In the process, however, important changes have taken place. The transformation of Easterners into Westerners, which was initially seen as a tangible economic and social process, has been reinterpreted on the ideological level as the playing and switching of roles, with this phenomenon itself then being placed in the context of the general interplay between consciousness and the world; in keeping with the downgrading of reality to "reality" there has been a shift from realism to more fantastic styles of story-telling. Pamuk has switched paradigms, abandoning Robinson Crusoe, with the link it establishes between Western-style fiction and Western-style capitalism, indicating that books grow out of and depict life, for Don Quixote, with its seductive thesis that life grows out of books which themselves grow out of other books. Literature itself has become his subject, although at the same time literature, like reality, has paradoxically come to seem a lot less important and powerful, dwindling to a mere "consolation".

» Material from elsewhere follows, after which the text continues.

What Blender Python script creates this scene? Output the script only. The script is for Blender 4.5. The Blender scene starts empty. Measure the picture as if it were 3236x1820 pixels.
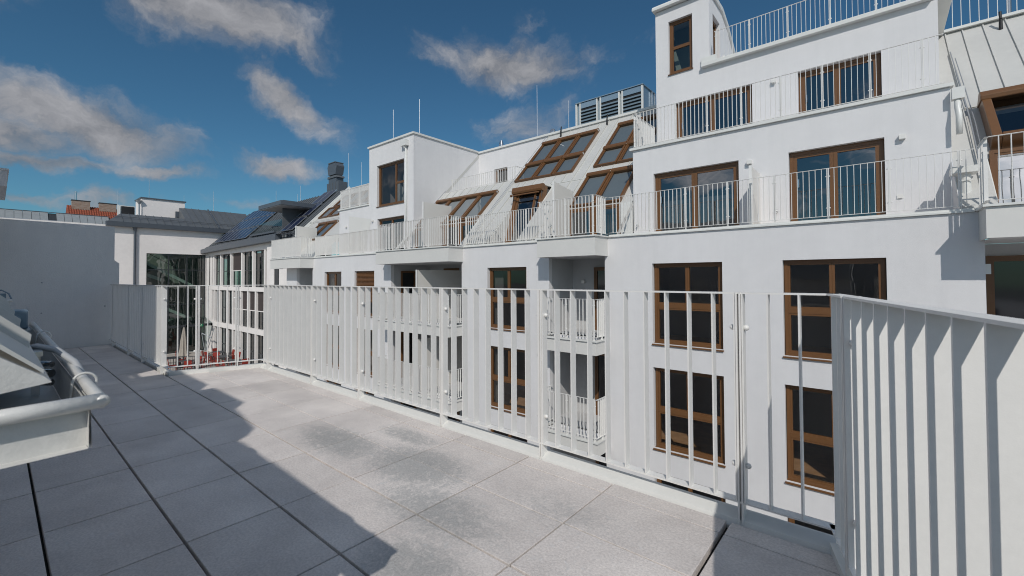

Pamuk's development, though, mirrors the development of the novel as a form in its native West; around a set of interrelated themes he has produced not just four striking books but, in a way, the Turkish novel in its entirety. If Cevdet Bey is the great "nineteenth-century" Turkish novel, and Sessiz Ev, concerned with consciousness and time, the great modern Turkish novel, then The White Castle, with its emphasis on the artificial character of national and personal identity, and Kara Kitap with its examination of the complex and problematic relationship between fiction and reality, are major postmodern Turkish works. For a writer not yet forty, Pamuk's is an astounding achievement.